• [WHAT TO DO] Transcribe the lines from the start of the data below through the line with "cy.caustics_reflective = False;", word for word and nothing more.

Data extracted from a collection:
———
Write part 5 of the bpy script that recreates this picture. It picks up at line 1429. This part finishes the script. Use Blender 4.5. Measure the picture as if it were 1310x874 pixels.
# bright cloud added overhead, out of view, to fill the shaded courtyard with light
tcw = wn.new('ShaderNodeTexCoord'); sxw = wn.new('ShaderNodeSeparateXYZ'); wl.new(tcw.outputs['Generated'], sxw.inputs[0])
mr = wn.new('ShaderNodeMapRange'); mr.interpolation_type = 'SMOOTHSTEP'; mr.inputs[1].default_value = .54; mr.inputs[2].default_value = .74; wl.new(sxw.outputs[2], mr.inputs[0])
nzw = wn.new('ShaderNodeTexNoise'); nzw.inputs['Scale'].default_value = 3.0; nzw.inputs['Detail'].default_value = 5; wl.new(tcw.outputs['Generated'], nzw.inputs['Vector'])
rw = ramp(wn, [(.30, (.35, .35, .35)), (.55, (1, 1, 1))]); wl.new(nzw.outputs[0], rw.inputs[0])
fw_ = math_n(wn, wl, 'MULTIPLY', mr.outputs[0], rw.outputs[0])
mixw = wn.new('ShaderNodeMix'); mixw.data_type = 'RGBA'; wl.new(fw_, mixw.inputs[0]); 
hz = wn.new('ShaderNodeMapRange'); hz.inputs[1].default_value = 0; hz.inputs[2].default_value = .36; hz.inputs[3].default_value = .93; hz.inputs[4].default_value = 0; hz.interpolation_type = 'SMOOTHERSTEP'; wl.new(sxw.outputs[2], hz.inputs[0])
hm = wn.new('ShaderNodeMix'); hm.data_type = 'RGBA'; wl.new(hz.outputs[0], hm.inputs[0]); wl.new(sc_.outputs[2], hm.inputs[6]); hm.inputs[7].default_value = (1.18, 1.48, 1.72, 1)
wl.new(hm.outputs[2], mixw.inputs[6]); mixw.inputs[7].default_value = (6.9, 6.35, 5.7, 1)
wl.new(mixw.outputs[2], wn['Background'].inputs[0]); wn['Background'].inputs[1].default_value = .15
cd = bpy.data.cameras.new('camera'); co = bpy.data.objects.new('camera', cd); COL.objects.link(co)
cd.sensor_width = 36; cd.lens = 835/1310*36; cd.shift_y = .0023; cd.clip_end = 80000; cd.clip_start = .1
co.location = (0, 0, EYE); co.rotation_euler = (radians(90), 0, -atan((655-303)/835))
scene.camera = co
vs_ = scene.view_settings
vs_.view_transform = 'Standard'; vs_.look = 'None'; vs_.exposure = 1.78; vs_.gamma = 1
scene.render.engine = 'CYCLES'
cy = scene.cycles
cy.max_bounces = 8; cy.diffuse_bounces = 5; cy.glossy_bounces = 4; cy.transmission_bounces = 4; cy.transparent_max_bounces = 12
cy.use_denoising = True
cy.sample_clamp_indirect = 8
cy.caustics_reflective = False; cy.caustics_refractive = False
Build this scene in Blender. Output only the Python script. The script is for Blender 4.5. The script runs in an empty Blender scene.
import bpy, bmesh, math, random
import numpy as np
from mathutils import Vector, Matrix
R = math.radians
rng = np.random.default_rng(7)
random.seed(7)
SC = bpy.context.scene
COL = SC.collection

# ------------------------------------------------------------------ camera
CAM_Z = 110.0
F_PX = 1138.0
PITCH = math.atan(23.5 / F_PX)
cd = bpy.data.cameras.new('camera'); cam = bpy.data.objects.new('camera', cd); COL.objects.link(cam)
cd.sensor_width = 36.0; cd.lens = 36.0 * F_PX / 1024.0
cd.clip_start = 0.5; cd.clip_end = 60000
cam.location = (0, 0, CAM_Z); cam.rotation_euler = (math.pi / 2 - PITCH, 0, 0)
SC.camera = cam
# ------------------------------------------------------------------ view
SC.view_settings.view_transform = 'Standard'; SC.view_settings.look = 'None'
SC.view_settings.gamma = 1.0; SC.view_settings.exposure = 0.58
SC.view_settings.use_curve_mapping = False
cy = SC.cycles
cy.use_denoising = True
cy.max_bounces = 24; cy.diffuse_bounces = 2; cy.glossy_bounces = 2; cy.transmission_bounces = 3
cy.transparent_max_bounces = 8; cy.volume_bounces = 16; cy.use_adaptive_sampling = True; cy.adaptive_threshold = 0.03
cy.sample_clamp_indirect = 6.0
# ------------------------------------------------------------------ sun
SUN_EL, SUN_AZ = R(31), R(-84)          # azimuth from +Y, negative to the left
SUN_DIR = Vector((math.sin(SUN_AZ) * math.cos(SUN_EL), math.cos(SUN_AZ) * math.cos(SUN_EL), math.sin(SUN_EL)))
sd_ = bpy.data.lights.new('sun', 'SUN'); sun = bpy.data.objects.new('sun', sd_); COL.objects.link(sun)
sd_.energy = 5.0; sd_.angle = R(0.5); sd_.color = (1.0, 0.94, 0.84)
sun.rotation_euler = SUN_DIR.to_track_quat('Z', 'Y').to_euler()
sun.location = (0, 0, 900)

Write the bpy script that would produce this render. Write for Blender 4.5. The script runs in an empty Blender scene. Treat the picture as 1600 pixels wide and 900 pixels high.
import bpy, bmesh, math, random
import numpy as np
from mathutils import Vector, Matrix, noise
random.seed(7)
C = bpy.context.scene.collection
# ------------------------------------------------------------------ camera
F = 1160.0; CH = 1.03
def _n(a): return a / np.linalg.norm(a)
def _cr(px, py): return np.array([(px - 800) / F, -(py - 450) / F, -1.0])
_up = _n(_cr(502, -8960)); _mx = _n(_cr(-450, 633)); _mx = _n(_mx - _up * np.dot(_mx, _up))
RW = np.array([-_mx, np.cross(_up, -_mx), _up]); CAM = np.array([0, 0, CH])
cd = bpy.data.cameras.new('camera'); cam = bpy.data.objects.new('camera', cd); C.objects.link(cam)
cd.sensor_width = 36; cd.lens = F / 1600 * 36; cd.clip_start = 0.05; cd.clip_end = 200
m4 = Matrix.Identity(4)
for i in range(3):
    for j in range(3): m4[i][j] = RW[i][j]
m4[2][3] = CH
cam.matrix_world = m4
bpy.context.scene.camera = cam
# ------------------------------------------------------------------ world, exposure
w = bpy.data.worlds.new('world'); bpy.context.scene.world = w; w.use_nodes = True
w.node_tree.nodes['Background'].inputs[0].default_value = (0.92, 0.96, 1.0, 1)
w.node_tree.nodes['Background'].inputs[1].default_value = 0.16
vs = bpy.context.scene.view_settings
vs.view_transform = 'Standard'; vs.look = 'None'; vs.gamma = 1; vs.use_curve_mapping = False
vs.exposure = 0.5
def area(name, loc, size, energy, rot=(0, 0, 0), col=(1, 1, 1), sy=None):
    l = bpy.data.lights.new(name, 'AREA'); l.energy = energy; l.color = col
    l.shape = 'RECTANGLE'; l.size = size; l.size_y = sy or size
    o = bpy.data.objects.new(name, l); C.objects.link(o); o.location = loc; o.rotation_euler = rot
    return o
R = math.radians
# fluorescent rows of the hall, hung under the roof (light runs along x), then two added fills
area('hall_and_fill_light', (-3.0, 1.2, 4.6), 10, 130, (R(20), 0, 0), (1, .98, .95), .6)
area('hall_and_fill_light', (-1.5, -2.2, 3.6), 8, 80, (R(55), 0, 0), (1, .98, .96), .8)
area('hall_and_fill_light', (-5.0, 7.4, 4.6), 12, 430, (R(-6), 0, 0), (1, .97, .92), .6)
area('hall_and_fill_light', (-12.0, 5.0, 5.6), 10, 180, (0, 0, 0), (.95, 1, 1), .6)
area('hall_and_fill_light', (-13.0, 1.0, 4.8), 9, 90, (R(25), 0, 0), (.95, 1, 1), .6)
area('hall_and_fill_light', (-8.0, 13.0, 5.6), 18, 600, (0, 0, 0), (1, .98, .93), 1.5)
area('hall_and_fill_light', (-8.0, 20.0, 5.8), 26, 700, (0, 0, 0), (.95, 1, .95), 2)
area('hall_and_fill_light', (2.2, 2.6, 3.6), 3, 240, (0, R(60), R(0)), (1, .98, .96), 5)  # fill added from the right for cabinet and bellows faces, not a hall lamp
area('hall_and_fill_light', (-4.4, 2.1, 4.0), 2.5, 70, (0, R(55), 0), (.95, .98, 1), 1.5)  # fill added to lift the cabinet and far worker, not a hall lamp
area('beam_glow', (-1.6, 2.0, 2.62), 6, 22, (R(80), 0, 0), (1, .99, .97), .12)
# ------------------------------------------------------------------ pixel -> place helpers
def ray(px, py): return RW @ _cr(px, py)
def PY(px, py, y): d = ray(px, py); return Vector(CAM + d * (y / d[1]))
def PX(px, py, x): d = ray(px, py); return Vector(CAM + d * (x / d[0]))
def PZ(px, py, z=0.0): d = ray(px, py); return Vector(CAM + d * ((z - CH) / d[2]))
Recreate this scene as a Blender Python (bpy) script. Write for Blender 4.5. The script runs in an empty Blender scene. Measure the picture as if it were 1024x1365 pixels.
———
• [ANSWER TO THIS EXERCISE]
Write part 5 of the bpy script that recreates this picture. It picks up at line 1429. This part finishes the script. Use Blender 4.5. Measure the picture as if it were 1310x874 pixels.
# bright cloud added overhead, out of view, to fill the shaded courtyard with light
tcw = wn.new('ShaderNodeTexCoord'); sxw = wn.new('ShaderNodeSeparateXYZ'); wl.new(tcw.outputs['Generated'], sxw.inputs[0])
mr = wn.new('ShaderNodeMapRange'); mr.interpolation_type = 'SMOOTHSTEP'; mr.inputs[1].default_value = .54; mr.inputs[2].default_value = .74; wl.new(sxw.outputs[2], mr.inputs[0])
nzw = wn.new('ShaderNodeTexNoise'); nzw.inputs['Scale'].default_value = 3.0; nzw.inputs['Detail'].default_value = 5; wl.new(tcw.outputs['Generated'], nzw.inputs['Vector'])
rw = ramp(wn, [(.30, (.35, .35, .35)), (.55, (1, 1, 1))]); wl.new(nzw.outputs[0], rw.inputs[0])
fw_ = math_n(wn, wl, 'MULTIPLY', mr.outputs[0], rw.outputs[0])
mixw = wn.new('ShaderNodeMix'); mixw.data_type = 'RGBA'; wl.new(fw_, mixw.inputs[0]); 
hz = wn.new('ShaderNodeMapRange'); hz.inputs[1].default_value = 0; hz.inputs[2].default_value = .36; hz.inputs[3].default_value = .93; hz.inputs[4].default_value = 0; hz.interpolation_type = 'SMOOTHERSTEP'; wl.new(sxw.outputs[2], hz.inputs[0])
hm = wn.new('ShaderNodeMix'); hm.data_type = 'RGBA'; wl.new(hz.outputs[0], hm.inputs[0]); wl.new(sc_.outputs[2], hm.inputs[6]); hm.inputs[7].default_value = (1.18, 1.48, 1.72, 1)
wl.new(hm.outputs[2], mixw.inputs[6]); mixw.inputs[7].default_value = (6.9, 6.35, 5.7, 1)
wl.new(mixw.outputs[2], wn['Background'].inputs[0]); wn['Background'].inputs[1].default_value = .15
cd = bpy.data.cameras.new('camera'); co = bpy.data.objects.new('camera', cd); COL.objects.link(co)
cd.sensor_width = 36; cd.lens = 835/1310*36; cd.shift_y = .0023; cd.clip_end = 80000; cd.clip_start = .1
co.location = (0, 0, EYE); co.rotation_euler = (radians(90), 0, -atan((655-303)/835))
scene.camera = co
vs_ = scene.view_settings
vs_.view_transform = 'Standard'; vs_.look = 'None'; vs_.exposure = 1.78; vs_.gamma = 1
scene.render.engine = 'CYCLES'
cy = scene.cycles
cy.max_bounces = 8; cy.diffuse_bounces = 5; cy.glossy_bounces = 4; cy.transmission_bounces = 4; cy.transparent_max_bounces = 12
cy.use_denoising = True
cy.sample_clamp_indirect = 8
cy.caustics_reflective = False; cy.caustics_refractive = False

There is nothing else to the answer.